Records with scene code
..........

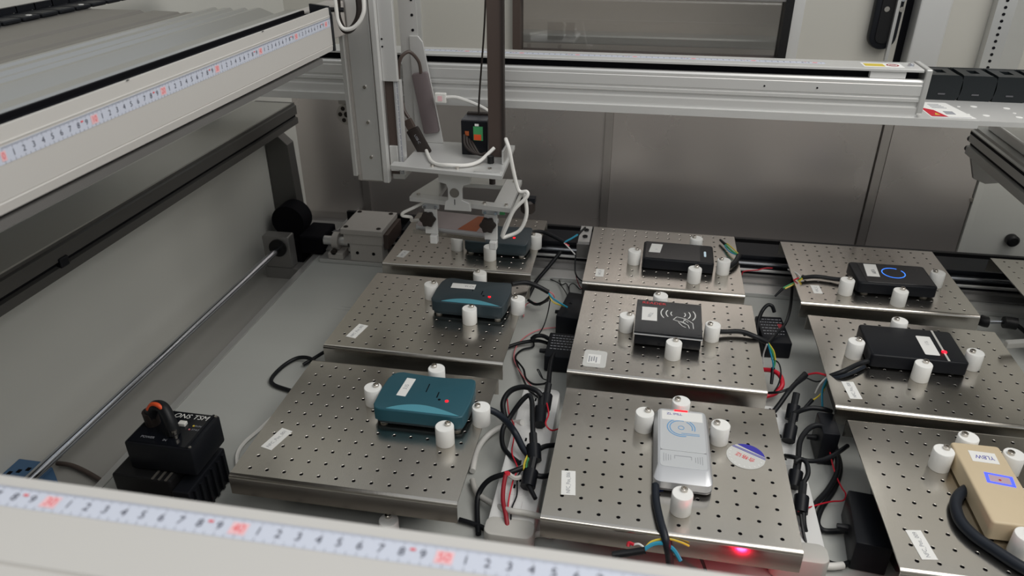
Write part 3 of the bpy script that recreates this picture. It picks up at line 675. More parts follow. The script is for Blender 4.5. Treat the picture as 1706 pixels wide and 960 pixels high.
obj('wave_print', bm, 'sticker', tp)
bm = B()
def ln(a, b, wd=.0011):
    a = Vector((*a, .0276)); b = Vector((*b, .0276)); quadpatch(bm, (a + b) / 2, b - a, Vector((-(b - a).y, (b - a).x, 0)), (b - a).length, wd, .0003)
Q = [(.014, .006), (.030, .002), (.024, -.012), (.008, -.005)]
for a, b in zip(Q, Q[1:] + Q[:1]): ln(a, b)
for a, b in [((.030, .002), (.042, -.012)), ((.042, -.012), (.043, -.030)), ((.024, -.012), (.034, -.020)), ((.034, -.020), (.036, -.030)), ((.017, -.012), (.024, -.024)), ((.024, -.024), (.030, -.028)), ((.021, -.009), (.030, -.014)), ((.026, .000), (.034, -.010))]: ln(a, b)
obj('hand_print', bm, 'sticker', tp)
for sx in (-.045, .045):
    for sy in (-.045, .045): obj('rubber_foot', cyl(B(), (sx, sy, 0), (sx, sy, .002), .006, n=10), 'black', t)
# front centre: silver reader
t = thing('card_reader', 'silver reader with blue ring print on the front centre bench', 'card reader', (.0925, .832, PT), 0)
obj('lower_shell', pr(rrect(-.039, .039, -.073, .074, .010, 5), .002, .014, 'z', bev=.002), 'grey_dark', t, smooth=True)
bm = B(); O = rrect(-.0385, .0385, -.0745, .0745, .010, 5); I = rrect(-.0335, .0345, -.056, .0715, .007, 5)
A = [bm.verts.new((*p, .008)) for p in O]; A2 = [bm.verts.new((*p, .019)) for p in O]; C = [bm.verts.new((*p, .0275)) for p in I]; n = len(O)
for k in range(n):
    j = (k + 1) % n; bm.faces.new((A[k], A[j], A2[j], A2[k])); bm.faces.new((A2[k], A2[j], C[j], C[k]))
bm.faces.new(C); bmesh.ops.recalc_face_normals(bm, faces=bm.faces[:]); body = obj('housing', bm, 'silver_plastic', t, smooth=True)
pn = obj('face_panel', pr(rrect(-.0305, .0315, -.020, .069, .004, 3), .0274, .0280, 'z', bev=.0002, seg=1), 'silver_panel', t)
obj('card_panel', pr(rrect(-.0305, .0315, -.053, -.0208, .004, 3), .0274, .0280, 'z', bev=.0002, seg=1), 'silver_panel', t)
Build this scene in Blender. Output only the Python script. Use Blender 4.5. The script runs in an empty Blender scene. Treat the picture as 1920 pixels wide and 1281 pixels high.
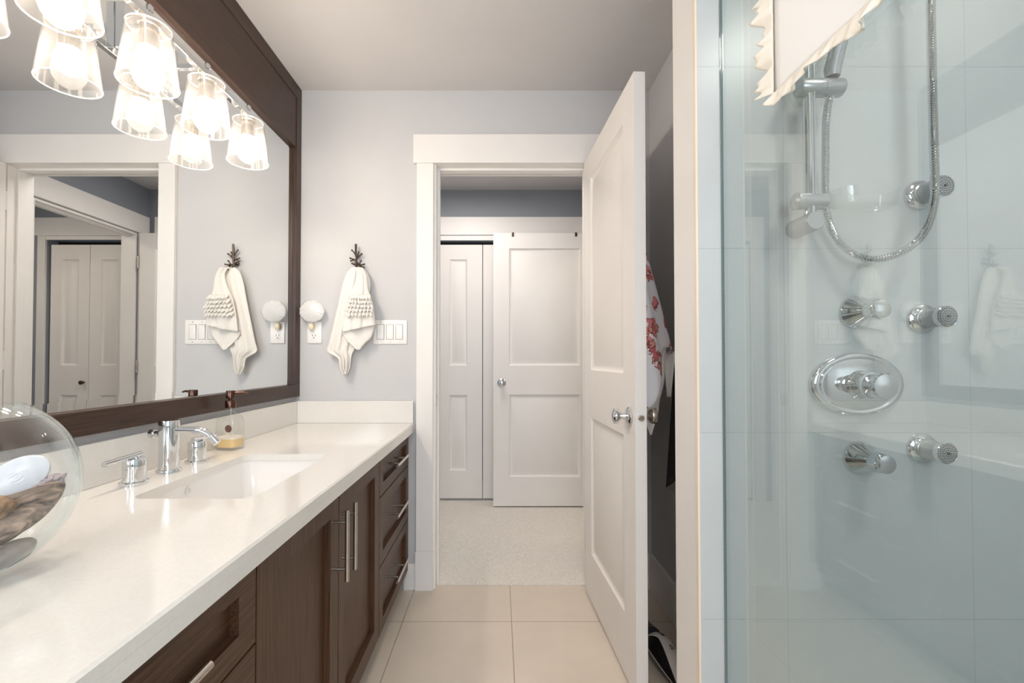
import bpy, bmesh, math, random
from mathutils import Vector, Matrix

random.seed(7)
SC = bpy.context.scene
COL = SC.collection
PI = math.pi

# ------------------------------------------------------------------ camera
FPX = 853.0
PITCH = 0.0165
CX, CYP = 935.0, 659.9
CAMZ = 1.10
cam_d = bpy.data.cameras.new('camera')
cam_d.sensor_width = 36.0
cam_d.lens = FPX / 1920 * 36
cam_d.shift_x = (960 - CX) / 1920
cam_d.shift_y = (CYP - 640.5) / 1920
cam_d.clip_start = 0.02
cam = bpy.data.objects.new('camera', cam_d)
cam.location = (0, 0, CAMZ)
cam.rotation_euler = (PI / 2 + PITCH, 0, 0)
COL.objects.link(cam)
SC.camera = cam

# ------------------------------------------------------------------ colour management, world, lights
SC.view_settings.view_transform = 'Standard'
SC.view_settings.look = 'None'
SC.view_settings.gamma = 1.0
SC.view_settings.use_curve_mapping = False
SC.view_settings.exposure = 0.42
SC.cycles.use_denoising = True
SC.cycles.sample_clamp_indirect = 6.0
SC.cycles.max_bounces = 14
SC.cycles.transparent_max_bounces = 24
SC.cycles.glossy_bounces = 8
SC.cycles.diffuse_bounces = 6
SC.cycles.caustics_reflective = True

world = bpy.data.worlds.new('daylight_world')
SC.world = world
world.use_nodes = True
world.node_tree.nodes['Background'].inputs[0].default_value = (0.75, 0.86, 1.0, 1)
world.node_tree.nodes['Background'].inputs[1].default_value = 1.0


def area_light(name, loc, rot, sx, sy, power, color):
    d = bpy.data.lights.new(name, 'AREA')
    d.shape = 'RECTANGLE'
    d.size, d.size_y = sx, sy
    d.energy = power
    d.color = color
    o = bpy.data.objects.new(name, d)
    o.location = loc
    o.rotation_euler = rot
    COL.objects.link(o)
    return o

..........

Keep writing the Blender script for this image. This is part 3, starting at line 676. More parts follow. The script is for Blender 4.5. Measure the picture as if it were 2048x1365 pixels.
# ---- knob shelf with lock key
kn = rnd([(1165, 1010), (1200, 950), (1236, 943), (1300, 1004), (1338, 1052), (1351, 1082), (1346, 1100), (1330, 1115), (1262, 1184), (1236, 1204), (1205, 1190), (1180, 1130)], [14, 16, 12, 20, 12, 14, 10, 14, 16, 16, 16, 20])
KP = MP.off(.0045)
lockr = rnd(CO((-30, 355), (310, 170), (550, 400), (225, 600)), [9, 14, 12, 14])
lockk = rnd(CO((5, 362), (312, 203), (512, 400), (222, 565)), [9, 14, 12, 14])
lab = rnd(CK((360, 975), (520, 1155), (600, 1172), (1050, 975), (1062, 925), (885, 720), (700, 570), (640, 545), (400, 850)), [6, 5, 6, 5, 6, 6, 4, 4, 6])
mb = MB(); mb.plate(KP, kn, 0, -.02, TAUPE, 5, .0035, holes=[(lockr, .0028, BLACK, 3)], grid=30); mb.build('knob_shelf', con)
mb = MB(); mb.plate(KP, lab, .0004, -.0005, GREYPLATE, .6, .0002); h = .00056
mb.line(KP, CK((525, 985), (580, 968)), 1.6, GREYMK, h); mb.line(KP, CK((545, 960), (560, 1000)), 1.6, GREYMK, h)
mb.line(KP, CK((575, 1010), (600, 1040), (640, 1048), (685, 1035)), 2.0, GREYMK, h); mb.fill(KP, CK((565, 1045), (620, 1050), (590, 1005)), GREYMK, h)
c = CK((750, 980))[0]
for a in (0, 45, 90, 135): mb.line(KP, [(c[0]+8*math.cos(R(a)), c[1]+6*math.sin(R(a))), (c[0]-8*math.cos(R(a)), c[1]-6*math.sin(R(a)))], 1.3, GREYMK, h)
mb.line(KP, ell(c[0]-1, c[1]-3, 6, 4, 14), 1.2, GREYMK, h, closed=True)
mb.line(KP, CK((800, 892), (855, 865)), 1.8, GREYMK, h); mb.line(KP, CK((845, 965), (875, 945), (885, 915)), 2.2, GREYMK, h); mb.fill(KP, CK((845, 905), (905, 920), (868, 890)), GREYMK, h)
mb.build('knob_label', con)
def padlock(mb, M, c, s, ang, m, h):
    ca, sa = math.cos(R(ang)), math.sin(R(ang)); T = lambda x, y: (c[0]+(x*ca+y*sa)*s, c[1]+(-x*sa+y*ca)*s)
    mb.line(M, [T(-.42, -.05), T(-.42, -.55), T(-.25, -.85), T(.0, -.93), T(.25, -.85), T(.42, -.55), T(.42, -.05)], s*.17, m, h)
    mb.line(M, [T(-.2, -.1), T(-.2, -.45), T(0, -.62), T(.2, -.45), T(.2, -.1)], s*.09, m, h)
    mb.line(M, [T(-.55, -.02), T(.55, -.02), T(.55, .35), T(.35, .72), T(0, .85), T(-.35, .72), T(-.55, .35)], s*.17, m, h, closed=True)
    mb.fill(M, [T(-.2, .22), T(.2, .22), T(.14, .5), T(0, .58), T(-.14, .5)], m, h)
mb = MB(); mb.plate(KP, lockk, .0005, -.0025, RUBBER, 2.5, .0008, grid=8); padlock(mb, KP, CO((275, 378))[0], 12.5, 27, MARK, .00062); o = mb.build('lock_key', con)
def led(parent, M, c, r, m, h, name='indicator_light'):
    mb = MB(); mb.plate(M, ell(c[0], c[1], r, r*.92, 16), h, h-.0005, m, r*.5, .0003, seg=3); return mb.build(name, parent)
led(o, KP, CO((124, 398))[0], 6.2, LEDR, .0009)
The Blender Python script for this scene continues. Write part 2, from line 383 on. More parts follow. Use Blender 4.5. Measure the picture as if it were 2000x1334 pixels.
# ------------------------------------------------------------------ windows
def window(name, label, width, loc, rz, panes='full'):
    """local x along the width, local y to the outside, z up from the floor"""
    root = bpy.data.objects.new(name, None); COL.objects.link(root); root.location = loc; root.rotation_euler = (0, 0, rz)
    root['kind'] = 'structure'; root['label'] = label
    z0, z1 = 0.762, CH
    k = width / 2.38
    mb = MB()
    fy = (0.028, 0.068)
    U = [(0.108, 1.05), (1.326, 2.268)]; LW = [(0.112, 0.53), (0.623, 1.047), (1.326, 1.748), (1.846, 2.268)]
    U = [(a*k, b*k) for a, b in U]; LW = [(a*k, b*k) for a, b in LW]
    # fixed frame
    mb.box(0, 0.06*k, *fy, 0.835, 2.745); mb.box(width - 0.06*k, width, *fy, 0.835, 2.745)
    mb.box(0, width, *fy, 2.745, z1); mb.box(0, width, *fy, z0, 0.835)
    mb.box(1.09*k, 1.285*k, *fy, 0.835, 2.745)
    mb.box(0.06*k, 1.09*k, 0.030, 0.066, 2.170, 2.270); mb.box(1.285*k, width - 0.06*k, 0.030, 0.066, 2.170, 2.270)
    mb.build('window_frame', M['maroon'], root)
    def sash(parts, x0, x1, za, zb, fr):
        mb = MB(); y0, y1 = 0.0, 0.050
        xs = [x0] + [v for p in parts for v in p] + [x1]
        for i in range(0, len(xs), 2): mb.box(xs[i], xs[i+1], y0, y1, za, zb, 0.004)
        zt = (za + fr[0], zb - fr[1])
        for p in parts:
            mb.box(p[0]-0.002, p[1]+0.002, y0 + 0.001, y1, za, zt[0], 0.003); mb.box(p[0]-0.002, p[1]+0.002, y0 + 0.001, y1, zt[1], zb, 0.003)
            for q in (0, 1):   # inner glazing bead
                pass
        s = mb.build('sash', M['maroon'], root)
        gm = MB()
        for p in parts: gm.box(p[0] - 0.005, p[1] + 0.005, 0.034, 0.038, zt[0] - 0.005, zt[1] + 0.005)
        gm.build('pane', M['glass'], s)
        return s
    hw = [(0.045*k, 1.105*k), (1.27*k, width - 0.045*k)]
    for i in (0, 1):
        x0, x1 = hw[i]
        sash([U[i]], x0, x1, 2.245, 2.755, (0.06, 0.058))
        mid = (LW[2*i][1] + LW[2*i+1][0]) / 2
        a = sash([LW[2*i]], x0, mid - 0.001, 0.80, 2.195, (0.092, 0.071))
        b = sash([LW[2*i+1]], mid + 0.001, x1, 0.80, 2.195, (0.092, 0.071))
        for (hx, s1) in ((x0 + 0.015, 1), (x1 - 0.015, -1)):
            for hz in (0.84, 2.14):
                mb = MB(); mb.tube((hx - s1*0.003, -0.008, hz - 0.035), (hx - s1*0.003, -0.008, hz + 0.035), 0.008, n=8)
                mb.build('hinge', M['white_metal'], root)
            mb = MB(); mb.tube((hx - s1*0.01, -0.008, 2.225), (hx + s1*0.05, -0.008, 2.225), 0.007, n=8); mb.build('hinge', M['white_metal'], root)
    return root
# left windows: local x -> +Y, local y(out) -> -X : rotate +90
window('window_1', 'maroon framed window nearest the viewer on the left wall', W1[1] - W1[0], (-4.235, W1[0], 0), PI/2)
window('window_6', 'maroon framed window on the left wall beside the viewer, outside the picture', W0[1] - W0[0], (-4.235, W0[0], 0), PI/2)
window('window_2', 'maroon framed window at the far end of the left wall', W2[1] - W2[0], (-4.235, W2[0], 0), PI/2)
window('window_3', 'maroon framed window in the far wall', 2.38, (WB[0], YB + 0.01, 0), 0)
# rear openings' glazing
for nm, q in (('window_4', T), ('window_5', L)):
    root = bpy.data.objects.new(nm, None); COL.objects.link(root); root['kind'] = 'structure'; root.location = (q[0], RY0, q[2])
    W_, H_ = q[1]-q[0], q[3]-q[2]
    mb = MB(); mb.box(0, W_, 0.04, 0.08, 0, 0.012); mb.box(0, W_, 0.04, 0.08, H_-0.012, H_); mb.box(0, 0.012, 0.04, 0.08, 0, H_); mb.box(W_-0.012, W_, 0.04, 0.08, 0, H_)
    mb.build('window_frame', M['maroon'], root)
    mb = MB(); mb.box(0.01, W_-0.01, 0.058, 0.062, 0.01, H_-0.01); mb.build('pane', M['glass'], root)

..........

TASK STATEMENT:
Give again, word for word, the lines from the one that contains "Build this scene" to the one that contains "PI = math.pi", both included. Omit the pictures.

RESPONSE:
Build this scene in Blender. Output only the Python script. Use Blender 4.5. The script runs in an empty Blender scene. Treat the picture as 1920 pixels wide and 1281 pixels high.
import bpy, bmesh, math, random
from mathutils import Vector, Matrix

random.seed(7)
SC = bpy.context.scene
COL = SC.collection
PI = math.pi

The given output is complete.